Adorno’dan devam edelim: “Yaşamın kabalaşmasına, hunharlaşmasına bakarak ürpeririz, ama nesnel olarak bağlayıcı bir ahlâktan yoksun olduğumuz için de, her adımda, insani ölçüler açısından bile densizlik sayılması gereken davranışların, konuşmaların ve hesapların içinde buluruz kendimizi.”
Belli ilkeler etrafında bir araya gelerek aynı güzergâhta yürümeye çalışan insanlar olarak, insan ilişkileri açısından toplumsal ortalamanın üzerinde bir davranış ve yaşam anlayışı sergileyemediğimiz sürece, değişimi-dönüşümü-farklılaşmayı sağlamak için gösterdiğimiz çaba da nafile kalacaktır. Bu nedenle, Adorno’nun dediği gibi “bağlayıcı bir ahlâk”tan yoksun olmamak gerekiyor.

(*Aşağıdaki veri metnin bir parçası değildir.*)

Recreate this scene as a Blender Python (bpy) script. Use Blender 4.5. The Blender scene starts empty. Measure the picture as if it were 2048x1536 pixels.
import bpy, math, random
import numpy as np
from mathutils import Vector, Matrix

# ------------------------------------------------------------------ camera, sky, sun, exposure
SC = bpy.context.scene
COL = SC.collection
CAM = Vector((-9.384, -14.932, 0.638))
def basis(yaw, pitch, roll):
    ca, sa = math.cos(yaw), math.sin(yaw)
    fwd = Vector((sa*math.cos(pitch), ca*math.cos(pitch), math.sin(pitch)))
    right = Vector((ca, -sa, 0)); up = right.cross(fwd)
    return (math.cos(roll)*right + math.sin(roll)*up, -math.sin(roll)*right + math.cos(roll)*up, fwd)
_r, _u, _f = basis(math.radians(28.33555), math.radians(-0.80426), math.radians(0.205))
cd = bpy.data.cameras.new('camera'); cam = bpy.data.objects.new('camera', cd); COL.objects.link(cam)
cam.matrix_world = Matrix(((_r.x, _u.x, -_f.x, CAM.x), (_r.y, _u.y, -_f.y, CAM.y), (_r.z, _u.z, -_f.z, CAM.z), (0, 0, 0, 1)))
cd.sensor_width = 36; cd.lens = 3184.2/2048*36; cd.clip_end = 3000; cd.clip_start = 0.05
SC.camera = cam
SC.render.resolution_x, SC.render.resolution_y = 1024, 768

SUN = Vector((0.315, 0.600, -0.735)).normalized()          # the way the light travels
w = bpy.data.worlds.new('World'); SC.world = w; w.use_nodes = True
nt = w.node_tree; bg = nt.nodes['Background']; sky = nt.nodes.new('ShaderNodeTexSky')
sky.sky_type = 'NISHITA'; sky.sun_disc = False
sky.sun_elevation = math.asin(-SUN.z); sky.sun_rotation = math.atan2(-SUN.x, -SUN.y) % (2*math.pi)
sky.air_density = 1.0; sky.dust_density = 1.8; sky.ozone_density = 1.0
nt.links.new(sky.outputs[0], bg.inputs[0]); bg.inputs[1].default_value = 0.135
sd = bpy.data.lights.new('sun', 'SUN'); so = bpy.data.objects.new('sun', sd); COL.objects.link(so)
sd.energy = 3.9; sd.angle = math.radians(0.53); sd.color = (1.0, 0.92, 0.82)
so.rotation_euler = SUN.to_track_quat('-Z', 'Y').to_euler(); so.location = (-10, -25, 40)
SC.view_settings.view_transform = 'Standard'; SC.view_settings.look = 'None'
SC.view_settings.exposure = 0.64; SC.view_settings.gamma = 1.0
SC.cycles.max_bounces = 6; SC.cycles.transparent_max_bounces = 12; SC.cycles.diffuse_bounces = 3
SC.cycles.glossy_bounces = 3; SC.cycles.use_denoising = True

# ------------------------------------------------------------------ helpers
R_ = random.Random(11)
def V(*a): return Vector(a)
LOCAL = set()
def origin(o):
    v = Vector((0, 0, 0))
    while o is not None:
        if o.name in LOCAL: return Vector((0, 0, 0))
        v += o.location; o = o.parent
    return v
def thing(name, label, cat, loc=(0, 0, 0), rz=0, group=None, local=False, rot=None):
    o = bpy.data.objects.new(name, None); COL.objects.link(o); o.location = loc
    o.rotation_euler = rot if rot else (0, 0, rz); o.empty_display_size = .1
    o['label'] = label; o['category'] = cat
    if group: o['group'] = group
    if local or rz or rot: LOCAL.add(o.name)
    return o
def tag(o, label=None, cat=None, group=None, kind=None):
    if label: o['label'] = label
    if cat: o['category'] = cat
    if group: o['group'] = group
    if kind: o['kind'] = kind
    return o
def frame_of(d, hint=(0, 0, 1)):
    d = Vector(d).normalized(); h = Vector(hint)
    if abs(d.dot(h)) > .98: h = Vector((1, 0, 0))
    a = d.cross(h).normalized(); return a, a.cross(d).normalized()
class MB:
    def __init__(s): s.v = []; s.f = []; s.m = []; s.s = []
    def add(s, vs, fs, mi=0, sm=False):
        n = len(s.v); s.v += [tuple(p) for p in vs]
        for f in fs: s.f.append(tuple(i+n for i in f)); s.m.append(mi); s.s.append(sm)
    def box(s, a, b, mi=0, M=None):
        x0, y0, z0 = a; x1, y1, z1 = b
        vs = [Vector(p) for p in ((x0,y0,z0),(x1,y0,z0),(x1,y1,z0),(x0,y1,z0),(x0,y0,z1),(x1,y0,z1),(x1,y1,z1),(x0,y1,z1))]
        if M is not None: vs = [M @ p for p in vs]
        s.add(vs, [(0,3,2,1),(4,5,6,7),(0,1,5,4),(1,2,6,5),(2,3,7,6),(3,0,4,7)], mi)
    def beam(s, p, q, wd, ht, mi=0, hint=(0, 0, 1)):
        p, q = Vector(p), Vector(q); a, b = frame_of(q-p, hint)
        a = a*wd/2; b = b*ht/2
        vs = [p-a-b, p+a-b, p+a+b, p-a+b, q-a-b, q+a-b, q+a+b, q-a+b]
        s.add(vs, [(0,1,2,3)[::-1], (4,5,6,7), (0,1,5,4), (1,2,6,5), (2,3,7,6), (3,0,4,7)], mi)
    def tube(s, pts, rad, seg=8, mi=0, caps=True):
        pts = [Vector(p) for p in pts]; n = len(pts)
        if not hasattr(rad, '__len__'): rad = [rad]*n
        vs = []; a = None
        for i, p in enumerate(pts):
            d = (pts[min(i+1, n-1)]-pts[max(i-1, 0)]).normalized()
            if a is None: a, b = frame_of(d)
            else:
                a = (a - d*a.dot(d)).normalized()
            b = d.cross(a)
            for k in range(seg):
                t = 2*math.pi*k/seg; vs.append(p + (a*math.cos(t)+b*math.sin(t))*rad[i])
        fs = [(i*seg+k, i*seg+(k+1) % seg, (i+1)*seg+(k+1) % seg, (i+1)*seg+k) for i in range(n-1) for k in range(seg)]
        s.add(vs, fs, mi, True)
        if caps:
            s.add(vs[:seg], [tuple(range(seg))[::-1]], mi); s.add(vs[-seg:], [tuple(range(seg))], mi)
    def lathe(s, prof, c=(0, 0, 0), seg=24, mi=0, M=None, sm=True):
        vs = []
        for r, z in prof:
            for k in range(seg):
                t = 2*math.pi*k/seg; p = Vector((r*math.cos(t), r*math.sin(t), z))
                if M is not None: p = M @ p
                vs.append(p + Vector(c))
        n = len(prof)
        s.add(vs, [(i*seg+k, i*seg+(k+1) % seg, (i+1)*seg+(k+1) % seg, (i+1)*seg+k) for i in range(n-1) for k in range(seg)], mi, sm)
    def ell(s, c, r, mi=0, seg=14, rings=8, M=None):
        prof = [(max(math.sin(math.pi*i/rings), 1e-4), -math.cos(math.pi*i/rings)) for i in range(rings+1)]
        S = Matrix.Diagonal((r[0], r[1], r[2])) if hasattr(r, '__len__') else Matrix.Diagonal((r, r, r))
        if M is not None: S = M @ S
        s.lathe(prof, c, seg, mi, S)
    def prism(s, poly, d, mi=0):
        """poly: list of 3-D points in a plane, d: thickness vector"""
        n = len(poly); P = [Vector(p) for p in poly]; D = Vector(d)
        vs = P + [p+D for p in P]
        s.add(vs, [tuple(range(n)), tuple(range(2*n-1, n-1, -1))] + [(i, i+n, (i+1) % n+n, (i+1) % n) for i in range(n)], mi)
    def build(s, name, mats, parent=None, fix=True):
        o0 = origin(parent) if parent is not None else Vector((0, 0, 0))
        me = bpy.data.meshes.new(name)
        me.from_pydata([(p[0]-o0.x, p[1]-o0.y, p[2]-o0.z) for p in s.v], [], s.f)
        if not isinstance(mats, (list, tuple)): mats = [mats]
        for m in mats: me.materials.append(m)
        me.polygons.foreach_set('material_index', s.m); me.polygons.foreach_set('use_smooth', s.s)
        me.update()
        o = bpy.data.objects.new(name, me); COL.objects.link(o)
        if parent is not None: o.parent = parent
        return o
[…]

Bu anlayış, yan yana ve birlikte yürüdüğümüz insanlara karşı sorumlu olmayı, aidiyeti ve bağlılığı da sağlamış olacaktır.
Devam ediyor Adorno; “Liberalizmin çözülüşüyle birlikte, burjuvazinin asıl ilkesi olan rekabet de, aşılmak şöyle dursun, toplumsal sürecin nesnelliğinden taşarak, bu sürecin çarpışan ve itişen atomlarının bileşimine ve böylece de bir bakıma onun antropolojisine sızmıştır. Yaşamın üretim sürecine bağımlı kılınması, bizim kendi üstün irade ve seçişimizin sonucu sanmaya pek yatkın olduğumuz o yalnızlık ve yalıtılmışlığın bir benzerini zaten herkese bir aşağılanma olarak tattırmaktadır. Kendi tikel çıkarları olunca her bireyin kendini bütün ötekilerden daha iyi sayması da, başkalarına bütün müşterilerin toplamı olarak kendinden daha çok değer vermesi kadar eski bir bileşenidir burjuva ideolojisinin.”
Bu ve benzeri çelişkilerden bu düzen içerisinde kurtulmak zordur ama yine de yapacak bir şeylerimiz vardır mutlaka! Tek sorumlu davranış biçimi şu olabilir: Adorno’nun ifadesiyle, “Kendi bireysel varoluşumuzu bir ideolojiye dönüştürmekten kaçınmak ve özel yaşamımızı da en alçakgönüllü, en iddiasız ve en gürültüsüz biçimde sürdürmek, ama artık iyi yetişmiş olmanın bir gereği olarak değil, bu cehennemde hâlâ soluyabilecek havayı bulabiliyor olmanın utancından ötürü.”